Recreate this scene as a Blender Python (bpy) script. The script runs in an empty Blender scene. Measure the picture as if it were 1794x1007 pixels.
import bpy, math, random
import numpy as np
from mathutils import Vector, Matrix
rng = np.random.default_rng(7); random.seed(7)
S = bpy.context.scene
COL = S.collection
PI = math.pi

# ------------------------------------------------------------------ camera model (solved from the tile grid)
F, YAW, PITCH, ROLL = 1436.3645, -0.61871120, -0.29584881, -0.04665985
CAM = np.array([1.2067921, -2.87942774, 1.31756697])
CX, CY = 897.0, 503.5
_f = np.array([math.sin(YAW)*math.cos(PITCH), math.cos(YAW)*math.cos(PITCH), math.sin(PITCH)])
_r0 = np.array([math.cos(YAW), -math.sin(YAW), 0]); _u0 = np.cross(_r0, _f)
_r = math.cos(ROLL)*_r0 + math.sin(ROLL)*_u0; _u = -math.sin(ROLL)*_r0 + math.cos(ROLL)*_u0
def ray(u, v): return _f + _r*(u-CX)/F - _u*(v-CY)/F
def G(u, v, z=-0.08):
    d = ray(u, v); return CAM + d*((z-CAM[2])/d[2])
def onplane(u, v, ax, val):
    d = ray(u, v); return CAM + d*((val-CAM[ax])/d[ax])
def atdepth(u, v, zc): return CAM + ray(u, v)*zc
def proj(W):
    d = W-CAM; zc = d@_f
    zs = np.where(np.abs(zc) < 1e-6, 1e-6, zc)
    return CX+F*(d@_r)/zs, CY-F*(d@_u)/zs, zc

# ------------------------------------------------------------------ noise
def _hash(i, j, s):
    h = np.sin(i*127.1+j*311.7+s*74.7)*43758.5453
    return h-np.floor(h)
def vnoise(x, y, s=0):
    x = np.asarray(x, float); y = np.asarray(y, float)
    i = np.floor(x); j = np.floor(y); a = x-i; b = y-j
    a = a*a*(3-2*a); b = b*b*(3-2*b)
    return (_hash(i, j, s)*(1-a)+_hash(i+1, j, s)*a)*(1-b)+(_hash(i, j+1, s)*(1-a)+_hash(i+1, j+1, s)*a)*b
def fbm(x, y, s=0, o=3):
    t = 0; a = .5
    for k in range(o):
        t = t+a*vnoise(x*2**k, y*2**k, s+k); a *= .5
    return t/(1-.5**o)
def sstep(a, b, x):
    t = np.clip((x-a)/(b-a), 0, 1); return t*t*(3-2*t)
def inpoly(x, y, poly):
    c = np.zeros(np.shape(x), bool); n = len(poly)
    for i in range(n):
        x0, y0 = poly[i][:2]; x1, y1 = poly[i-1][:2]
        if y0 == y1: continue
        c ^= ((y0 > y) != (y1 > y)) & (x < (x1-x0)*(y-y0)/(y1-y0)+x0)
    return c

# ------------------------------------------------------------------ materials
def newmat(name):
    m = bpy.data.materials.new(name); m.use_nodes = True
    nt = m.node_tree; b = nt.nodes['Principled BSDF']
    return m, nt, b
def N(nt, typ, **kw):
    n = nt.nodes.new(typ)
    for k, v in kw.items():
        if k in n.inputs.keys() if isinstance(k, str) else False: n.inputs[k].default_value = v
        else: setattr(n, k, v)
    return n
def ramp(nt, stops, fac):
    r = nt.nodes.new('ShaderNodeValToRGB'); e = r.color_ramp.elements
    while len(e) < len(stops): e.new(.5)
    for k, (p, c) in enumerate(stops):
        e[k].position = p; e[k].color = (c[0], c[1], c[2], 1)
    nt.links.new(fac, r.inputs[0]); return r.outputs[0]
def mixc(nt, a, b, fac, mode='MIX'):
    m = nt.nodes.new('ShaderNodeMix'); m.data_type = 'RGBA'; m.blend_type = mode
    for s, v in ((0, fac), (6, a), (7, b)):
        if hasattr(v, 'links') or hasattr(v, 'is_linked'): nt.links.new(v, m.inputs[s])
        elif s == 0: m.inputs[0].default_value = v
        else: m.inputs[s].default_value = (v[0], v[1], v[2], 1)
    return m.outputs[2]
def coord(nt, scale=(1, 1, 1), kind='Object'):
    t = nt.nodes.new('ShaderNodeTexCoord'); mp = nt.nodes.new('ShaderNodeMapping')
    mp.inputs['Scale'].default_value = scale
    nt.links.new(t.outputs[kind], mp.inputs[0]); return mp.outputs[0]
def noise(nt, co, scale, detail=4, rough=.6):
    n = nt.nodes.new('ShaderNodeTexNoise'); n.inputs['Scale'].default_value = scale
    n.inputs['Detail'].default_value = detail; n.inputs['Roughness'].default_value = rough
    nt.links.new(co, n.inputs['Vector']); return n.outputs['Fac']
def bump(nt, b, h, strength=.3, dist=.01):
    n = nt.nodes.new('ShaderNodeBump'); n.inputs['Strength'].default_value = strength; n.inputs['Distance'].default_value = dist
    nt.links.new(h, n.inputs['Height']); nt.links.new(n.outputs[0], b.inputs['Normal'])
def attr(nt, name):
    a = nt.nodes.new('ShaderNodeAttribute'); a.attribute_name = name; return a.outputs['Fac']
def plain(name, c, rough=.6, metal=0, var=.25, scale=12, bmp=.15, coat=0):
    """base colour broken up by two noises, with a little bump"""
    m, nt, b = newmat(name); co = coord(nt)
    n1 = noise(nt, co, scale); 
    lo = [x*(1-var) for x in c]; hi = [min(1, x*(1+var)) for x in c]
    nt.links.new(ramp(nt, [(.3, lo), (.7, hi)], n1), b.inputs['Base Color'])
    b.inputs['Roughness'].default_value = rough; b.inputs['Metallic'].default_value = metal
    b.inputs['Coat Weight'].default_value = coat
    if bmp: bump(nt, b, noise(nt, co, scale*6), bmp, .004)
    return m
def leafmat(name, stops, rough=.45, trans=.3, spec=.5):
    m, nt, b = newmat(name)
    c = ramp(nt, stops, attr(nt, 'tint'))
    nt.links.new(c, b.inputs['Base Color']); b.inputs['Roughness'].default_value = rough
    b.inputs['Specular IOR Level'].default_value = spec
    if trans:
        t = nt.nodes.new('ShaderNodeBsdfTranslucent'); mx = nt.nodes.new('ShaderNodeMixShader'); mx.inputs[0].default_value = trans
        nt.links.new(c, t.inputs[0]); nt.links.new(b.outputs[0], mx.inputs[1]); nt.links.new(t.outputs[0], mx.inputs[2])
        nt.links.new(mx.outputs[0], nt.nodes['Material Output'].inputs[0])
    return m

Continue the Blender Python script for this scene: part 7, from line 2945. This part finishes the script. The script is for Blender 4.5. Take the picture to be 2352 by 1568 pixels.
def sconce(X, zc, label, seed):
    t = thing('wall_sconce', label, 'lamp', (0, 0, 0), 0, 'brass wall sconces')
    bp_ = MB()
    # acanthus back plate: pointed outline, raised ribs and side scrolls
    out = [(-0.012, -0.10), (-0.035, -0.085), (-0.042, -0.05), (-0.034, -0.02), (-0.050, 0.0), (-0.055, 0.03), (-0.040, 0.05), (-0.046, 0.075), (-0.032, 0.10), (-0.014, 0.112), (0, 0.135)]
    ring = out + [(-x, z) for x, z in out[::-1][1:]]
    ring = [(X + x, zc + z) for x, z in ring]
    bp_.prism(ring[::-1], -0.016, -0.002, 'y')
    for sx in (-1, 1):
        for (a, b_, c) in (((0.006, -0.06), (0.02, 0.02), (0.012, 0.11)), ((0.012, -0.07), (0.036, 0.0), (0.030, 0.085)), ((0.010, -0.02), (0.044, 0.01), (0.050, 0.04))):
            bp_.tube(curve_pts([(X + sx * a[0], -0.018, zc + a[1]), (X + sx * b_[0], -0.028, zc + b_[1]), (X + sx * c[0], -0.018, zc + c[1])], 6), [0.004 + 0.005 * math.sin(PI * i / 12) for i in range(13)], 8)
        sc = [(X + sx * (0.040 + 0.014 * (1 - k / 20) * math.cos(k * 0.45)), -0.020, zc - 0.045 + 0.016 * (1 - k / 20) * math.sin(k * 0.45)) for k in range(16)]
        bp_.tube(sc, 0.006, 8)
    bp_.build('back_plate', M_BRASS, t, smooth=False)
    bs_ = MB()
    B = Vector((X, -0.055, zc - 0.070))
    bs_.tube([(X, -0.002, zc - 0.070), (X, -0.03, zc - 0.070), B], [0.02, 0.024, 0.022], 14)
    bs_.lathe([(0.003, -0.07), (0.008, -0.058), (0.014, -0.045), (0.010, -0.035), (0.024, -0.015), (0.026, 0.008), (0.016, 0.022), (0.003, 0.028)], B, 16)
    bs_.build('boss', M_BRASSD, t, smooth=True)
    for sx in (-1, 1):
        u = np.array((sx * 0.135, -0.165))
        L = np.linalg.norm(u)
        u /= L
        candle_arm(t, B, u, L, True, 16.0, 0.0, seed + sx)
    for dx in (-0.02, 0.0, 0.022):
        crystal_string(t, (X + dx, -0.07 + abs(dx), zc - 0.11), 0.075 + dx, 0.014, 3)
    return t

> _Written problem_
The answer must consist solely of the number of lines in the entries that contain the word "from".

> _Solution to this problem_
3